No sábado, 28, Bacurau estreou no Japão, saudado pela crítica como um grande filme de ação. Nesta segunda, 30, o filme de Kleber Mendonça Filho e Juliano Dornelles chega à TV aberta no Brasil. É a atração da Tela Quente, após a novela A Força do Querer. Tradicionalmente, a Tela Quente tem sido o espaço por excelência do cinemão, por onde desfilam as grandes produções de Hollywood.
“É um desdobramento muito especial e único na carreira de Bacurau, porque ele vai estar no mesmo espaço que normalmente Hollywood ocupa há décadas. E Bacurau é filme feito em Pernambuco, é um filme muito livre no sentido de que não obedece a certas fórmulas do mercado. Estou muito curioso para ver as reações desse público tão grande e diverso da Tela Quente, que vai assistir a um filme bem diferente. E o Brasil todo é muito diverso e a comunidade de Bacurau também é. Vai ser uma grande aventura e eu acho que vai ser muito divertido, muito massa”, disse Juliano Dornelles ao Estado.
Kleber Mendonça Filho também comentou a exibição de Bacurau pela Globo. “Ver Bacurau passar na Tela Quente significa que esse filme pernambucano faz parte do Brasil, da conversa e da cultura brasileiras. Com audiência estimada em 40 milhões de espectadores, espero que Bacurau sugira aquela sensação que eu tive quando era criança e vi O Planeta dos Macacos na Globo. Um filme que me fez ter vontade de sonhar acordado.”

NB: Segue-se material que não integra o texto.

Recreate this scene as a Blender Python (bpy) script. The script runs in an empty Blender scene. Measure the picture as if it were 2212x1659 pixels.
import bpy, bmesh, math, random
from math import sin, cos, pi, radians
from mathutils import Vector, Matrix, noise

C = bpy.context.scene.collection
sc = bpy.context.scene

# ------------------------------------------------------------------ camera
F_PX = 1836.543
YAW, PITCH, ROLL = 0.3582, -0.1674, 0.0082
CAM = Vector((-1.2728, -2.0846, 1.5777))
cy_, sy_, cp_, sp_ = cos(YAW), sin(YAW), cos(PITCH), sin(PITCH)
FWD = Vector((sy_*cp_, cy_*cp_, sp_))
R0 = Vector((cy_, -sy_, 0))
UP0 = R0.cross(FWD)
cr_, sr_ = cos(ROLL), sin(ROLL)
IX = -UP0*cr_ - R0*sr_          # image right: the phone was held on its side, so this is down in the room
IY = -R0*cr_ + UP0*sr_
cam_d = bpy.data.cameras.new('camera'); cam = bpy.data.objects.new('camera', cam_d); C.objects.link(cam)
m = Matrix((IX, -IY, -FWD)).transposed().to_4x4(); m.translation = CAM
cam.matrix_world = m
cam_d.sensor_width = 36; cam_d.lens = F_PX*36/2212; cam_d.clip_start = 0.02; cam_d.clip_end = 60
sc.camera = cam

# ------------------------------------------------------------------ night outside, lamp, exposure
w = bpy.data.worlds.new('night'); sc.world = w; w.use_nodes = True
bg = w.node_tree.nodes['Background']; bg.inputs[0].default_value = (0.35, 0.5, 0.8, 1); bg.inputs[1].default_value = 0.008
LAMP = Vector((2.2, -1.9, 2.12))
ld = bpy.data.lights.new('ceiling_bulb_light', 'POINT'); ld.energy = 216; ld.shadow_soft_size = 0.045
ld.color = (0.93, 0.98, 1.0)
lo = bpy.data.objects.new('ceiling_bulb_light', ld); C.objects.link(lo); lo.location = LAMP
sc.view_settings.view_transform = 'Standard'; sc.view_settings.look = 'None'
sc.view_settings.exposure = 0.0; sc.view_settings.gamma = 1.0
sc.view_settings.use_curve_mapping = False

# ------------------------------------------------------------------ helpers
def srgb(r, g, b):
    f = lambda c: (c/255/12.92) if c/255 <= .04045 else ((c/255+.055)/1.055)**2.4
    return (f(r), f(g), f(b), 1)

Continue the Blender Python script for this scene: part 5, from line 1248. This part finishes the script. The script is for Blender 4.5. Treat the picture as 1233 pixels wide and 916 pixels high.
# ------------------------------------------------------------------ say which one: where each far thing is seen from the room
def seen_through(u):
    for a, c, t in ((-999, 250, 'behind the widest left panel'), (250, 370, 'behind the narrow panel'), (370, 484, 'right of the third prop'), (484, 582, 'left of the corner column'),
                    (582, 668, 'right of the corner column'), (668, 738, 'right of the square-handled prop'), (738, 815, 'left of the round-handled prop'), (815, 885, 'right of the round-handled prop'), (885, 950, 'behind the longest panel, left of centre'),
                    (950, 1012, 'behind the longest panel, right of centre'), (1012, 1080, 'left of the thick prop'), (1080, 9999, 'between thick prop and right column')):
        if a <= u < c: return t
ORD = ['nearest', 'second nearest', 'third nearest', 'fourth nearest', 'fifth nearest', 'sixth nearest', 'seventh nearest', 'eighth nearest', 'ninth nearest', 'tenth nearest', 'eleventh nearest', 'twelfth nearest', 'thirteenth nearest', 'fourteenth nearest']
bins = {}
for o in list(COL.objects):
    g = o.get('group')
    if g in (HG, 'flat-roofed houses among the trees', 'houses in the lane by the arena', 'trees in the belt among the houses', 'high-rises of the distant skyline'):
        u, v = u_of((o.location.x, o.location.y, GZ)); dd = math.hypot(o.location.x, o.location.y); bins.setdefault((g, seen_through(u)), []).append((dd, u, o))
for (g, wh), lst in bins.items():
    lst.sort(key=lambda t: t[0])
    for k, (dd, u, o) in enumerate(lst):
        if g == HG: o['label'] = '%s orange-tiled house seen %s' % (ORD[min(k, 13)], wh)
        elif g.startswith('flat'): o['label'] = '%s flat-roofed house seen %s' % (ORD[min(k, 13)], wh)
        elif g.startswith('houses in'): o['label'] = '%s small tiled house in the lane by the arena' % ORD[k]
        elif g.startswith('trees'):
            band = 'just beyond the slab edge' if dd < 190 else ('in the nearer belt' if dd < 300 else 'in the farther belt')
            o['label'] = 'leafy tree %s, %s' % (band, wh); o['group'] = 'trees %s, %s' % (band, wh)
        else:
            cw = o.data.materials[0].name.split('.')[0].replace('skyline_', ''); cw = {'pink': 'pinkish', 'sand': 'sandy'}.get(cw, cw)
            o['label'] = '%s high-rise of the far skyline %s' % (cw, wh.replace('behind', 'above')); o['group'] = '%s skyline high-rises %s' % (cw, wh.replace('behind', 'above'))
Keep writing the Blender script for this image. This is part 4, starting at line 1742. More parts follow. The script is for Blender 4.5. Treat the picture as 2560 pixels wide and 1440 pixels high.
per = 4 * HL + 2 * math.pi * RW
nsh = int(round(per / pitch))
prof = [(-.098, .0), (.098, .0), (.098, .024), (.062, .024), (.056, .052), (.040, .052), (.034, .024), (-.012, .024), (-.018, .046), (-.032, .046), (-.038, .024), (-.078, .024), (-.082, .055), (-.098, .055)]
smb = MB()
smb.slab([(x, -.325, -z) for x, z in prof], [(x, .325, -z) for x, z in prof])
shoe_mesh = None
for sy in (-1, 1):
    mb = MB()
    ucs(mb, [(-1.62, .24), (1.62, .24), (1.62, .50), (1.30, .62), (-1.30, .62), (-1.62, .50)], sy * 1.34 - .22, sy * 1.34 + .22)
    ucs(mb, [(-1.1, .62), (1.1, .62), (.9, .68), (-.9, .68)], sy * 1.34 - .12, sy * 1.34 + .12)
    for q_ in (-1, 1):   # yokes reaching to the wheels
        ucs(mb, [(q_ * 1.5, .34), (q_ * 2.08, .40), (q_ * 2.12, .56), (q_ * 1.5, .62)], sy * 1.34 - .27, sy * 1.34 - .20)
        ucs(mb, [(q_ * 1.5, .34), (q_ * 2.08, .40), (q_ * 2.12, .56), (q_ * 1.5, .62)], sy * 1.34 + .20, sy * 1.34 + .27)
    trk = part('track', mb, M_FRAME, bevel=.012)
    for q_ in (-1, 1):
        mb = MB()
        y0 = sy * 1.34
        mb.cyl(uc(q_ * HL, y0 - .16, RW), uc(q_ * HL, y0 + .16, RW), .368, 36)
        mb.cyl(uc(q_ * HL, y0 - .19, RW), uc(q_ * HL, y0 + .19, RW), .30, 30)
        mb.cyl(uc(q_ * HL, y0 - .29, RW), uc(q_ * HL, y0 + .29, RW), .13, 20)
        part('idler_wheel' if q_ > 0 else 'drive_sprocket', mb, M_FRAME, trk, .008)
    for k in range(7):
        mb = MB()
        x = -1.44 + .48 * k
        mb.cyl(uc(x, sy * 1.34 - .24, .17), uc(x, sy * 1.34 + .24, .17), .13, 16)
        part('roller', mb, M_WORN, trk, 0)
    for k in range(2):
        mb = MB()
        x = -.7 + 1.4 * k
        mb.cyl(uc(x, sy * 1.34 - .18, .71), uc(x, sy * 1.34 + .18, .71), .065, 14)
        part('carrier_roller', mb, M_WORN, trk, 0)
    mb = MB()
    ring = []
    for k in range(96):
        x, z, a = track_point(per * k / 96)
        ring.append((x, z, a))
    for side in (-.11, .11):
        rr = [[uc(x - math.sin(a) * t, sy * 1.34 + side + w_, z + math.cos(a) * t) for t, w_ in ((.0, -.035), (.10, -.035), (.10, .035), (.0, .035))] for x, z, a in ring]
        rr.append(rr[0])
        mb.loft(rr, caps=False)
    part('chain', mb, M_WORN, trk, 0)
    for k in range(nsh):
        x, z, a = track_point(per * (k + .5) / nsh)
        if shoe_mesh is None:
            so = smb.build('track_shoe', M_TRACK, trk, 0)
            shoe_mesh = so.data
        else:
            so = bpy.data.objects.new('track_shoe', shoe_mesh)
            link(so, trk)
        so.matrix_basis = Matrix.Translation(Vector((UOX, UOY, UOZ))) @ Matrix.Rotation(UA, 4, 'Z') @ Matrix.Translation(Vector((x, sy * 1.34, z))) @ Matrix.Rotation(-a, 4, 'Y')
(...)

Kleber Mendonça, natural do Recife, e o mineiro Affonso Uchoa são hoje, talvez, os autores brasileiros mais elogiados por revistas como a norte-americana Film Comment, editada pelo Lincoln Center, de Nova York, e a inglesa Sight and Sound. As duas colocaram Bacurau nas nuvens. Na Europa, Cahiers du Cinéma deu capa a Bacurau, uma bela imagem do começo do filme, a do enterro, com a chamada 'O Brasil de Bolsonaro'. Cahiers elogia a audácia estética e a inteligência com que Bacurau dá forma a um ideal que se erige contra a ideologia desses tempos de Bolsonaro e Trump – ideal democrático de uma sociedade em movimento alimentada pela resistência política e cultural dos afrobrasileiros, das mulheres, dos trabalhadores da terra, dos povos indígenas.
No Brasil, Kleber tocou a crítica e o público com esse filme e também com Aquarius, que havia feito antes – Juliano era seu diretor artístico. No final de Aquarius, Clara/Sônia Braga joga aquele ninho de insetos na sede da empresa que representava tudo contra o que está lutando. Em Bacurau, a população pega em armas contra os gringos que estão querendo varrer sua cidadezinha do mapa. A reflexão política – discussão ideológica – pega carona no cinema de gênero. O cinema de Kleber é mainstream. Parceria da Globo Filmes, coprodutores internacionais. Os termpos lentos da reflexão explodem nos tempos fortes da ação. Bacurau veio no bojo de um movimento que refluiu a partir de Cannes, no ano passado. A revolta dos excluídos. Parasita, de Bong Joon-ho, Os Miseráveis, de Ladj Ly, Bacurau. Em Veneza, também em 2019, o Coringa de Todd Phillips somou-se ao lote.
O cinema pode ser espetacular e autoral. Pode manter a independência ao subverter as regras de mercado que, aparentemente, está seguindo. É o que fazem Kleber e Juliano. Em 2016, Kleber e sua equipe usaram a vitrine de Cannes, no ano de Aquarius, para denunciar como golpe o processo de impeachment contra a presidente Dilma Rousseff, em curso no Brasil. A mesma tese levou Petra Costa ao prêmio da Academia, no começo do ano, com seu documentário Democracia em Vertigem. Kleber tem sido alijado do Oscar pelas comissões que escolheram o candidato do País, ou será mera coincidência? Bacurau é daqueles filmes que crescem, só crescem. Udo Kier como vilão, Sonia Braga, Barbara Colen e os poderosos Tomas Aquino, o Pacote, e Silvero Pereira, o Lunga. Film Comment não deixa por menos. Rise up! Bacurau conta uma audaciosa história de resistência que se alimenta de pulp e política.